Dinosaurs were in decline even before extinction, study finds

Dinosaurs were not very diverse and had declined overall even before their extinction nearly 66 million years ago, a study of fossilised eggs in China suggests.

The long-term decline in global dinosaur diversity and sustained low number of their lineages for the last few million years may have resulted from climate fluctuations and massive volcanic eruptions from the Deccan Traps in India, the researchers said.

These factors may have led to ecosystem-wide instability, thus making non-bird dinosaurs vulnerable to mass extinction coincident with the asteroid impact, they said.

A large asteroid that hit Earth at the end of the Cretacious period — 145 to 66 million years ago — is believed to have contributed to the global extinction of dinosaurs, leaving birds as their only living descendants.

It has been widely debated whether dinosaurs were at their peak or already in decline prior to their demise.

Most of the scientific data on the last days of the dinosaurs come from North America.

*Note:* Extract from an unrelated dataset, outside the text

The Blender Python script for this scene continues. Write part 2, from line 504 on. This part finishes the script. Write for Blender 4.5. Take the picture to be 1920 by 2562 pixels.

Although some published studies suggest that dinosaur populations there were thriving quite well before extinction, other more detailed research has suggested that dinosaurs were in decline, which set the stage for their eventual mass extinction.

Researchers from the Chinese Academy of Sciences studied over 1,000 fossilised dinosaur eggs and eggshells from the Shanyang Basin in central China.

These fossils came from rock sequences with a total thickness of about 150 meters.

The research, recently published in the journal PNAS, obtained detailed age estimates of the rock layers by analysing and applying computer modelling to over 5,500 geological samples.

This allowed the scientists to create a timeline of nearly 2 million years at the end of the Cretaceous — with a resolution of 100,000 years — representing the period right before extinction.

This timeline allows direct comparisons with data from around the world. The researchers identified a decline in dinosaur diversity based on the Shanyang Basin data.

For example, the 1,000 dinosaur egg fossils collected from the basin represent only three different species: Macroolithus yaotunensis, Elongatoolithus elongatus, and Stromatoolithus pinglingensis, they said.

The researchers also found that two of the three dinosaur eggs are from a group of toothless dinosaurs known as oviraptors, while the other is from the plant-eating hadrosaurid group, also known as duck-billed dinosaurs.

A few additional dinosaur bones from the region show that tyrannosaur and sauropod also lived in the area between about 66.4 and 68.2 million years ago, they said.

This low diversity of dinosaur species was sustained in central China for the last 2 million years before the mass extinction, according to the researchers.

These results, combined with data from North America, suggest that dinosaurs were probably declining globally before their extinction, they added.